> **WORK TO COMPLETE**: Starting from the line that contains "Recreate this scene", copy every line exactly until the line that contains "from mathutils import Vector", which is also included.

==========

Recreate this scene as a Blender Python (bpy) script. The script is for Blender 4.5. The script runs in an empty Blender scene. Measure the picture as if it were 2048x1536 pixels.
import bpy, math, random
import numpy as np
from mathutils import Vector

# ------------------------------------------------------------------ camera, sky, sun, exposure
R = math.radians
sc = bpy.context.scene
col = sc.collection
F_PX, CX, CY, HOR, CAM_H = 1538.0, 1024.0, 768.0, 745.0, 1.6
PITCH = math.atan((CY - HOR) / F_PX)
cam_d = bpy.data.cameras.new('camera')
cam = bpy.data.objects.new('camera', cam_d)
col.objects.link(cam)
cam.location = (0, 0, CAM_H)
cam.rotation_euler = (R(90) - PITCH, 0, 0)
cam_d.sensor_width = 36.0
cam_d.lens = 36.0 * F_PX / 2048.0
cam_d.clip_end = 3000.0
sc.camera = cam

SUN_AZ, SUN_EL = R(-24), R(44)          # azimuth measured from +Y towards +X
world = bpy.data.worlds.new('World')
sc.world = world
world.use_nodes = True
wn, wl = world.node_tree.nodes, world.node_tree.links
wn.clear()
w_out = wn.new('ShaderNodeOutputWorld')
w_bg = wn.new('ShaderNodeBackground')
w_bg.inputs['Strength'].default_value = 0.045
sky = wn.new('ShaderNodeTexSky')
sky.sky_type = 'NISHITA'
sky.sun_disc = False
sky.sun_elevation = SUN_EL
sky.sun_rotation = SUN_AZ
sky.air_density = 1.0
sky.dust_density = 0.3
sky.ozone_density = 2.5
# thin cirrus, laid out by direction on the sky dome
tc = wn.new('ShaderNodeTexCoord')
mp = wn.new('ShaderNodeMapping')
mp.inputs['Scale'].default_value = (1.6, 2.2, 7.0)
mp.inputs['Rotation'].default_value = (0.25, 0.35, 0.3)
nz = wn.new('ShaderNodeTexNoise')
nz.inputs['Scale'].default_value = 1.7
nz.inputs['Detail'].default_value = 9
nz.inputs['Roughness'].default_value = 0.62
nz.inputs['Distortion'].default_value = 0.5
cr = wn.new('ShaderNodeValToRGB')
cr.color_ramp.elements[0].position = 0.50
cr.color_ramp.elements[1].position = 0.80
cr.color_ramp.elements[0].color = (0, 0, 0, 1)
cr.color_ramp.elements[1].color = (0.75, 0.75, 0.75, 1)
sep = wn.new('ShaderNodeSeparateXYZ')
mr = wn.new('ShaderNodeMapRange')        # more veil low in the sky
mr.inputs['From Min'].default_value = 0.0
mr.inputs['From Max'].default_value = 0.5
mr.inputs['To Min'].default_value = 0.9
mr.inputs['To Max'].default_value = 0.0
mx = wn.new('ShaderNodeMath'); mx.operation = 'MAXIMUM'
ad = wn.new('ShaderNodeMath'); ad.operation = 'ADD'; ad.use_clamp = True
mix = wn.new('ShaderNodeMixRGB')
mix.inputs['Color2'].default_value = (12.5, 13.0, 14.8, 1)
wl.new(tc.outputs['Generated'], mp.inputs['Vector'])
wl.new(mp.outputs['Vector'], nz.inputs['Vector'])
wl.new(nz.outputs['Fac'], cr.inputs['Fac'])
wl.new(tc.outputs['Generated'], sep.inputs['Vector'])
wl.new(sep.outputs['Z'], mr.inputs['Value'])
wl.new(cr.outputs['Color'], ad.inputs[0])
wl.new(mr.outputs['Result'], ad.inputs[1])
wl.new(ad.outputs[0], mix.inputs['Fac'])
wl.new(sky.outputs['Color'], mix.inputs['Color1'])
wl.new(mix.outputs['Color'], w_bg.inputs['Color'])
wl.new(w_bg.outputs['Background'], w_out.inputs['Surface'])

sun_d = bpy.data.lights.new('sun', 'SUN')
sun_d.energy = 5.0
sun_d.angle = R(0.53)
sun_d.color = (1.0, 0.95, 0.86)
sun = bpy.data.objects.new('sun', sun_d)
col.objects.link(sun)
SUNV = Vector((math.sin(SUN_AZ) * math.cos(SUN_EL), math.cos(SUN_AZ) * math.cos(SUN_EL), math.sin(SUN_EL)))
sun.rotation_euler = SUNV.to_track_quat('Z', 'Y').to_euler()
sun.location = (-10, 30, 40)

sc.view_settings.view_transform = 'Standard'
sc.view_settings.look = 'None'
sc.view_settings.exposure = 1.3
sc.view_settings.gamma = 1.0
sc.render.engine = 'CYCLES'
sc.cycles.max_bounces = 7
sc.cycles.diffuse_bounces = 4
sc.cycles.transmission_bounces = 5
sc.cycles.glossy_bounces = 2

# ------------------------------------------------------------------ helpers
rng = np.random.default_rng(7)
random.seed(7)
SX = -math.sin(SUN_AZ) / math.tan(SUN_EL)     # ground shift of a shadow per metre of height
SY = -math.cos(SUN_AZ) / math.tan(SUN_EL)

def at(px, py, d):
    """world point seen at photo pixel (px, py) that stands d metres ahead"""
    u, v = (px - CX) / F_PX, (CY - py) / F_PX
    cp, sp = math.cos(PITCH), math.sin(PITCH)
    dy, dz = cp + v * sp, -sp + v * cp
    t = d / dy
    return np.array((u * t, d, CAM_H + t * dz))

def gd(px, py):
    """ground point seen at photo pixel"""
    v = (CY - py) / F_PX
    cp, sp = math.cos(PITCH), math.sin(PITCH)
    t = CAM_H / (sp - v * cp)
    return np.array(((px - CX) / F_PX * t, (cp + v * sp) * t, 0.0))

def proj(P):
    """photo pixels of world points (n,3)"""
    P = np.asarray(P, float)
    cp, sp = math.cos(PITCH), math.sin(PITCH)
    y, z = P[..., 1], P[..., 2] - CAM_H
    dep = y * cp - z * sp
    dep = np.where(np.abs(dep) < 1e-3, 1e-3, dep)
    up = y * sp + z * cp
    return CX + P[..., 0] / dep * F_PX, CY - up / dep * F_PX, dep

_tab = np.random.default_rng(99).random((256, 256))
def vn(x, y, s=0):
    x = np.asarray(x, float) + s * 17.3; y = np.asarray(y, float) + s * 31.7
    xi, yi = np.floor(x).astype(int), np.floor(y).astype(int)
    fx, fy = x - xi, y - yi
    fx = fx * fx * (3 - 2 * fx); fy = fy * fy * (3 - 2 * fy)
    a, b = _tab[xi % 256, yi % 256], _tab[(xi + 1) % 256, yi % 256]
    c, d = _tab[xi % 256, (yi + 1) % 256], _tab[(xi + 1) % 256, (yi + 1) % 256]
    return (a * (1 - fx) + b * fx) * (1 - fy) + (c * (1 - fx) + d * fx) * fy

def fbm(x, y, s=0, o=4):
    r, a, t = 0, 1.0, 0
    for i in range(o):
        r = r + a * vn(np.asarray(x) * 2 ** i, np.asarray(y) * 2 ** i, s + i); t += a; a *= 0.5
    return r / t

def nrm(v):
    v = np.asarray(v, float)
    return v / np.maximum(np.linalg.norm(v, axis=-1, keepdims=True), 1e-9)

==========

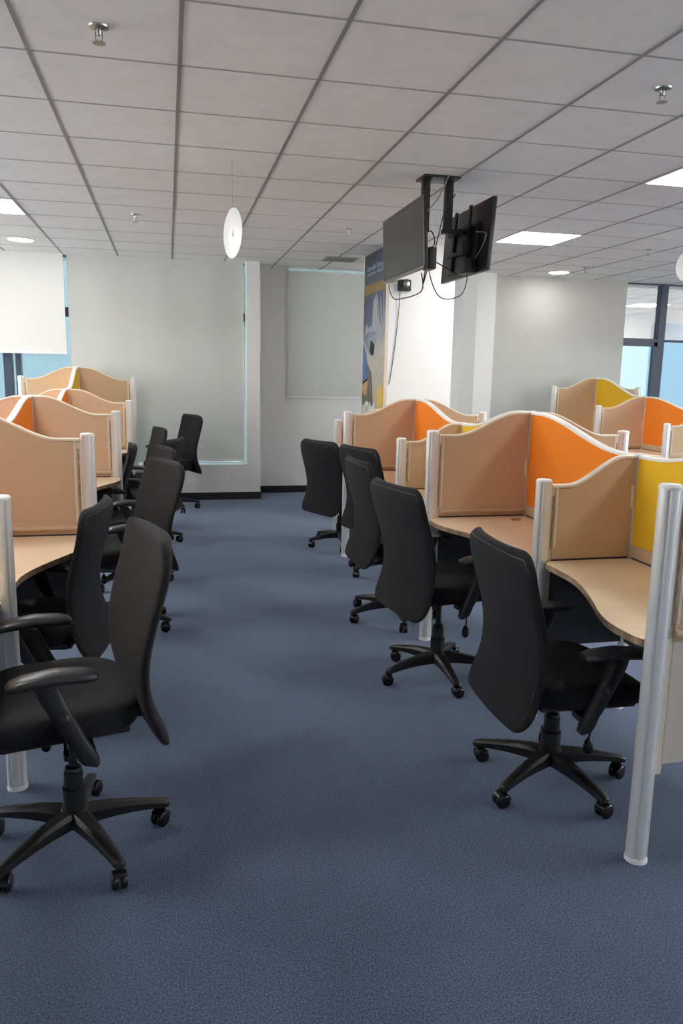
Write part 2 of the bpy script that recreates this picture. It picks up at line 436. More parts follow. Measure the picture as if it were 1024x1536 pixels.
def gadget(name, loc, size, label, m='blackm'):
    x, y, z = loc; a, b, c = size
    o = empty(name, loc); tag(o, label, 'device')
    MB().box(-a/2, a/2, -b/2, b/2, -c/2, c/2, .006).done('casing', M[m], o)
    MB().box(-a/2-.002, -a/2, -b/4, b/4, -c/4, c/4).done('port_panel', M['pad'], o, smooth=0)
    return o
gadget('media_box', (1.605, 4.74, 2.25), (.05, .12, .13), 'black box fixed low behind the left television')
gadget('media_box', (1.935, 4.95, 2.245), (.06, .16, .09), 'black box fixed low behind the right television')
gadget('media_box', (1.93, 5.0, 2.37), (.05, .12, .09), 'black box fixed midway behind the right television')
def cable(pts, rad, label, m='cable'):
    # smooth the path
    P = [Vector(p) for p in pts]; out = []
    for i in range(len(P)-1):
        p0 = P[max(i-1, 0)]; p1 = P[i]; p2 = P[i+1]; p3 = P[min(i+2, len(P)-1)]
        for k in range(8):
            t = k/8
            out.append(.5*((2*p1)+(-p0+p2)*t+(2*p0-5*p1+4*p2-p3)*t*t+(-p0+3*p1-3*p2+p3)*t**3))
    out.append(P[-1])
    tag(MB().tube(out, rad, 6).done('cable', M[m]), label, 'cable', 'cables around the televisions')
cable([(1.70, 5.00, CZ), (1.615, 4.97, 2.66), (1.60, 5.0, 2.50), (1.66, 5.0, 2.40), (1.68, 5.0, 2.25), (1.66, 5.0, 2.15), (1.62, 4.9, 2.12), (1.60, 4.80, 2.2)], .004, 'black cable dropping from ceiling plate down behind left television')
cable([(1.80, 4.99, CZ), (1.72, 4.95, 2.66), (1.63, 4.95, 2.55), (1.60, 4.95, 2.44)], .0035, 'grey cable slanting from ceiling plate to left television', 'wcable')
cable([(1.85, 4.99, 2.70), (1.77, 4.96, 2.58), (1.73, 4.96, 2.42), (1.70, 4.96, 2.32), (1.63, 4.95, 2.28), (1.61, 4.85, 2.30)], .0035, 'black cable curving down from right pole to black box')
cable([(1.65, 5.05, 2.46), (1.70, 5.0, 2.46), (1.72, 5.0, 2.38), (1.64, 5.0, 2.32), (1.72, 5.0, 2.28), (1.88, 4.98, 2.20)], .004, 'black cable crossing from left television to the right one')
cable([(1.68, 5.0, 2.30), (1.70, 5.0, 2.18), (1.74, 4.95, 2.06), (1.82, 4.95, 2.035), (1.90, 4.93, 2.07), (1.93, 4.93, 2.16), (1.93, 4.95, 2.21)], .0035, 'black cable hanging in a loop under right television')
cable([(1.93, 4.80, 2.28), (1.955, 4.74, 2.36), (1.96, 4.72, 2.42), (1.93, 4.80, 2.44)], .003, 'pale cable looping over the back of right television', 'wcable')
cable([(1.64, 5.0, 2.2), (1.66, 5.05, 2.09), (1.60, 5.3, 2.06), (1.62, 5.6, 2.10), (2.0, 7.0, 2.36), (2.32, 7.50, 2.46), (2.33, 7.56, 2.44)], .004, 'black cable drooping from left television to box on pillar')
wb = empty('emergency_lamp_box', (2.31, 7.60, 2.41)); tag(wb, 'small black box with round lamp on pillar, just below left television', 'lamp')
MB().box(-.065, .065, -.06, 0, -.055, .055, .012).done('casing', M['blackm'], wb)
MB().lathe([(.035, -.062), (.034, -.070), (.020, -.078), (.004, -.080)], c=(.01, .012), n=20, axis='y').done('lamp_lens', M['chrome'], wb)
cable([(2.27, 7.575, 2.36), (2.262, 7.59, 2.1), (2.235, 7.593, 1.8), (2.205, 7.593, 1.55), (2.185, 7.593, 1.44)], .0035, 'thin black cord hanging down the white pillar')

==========

> **PROBLEM SOLUTION**:
Recreate this scene as a Blender Python (bpy) script. The script is for Blender 4.5. The script runs in an empty Blender scene. Measure the picture as if it were 2048x1536 pixels.
import bpy, math, random
import numpy as np
from mathutils import Vector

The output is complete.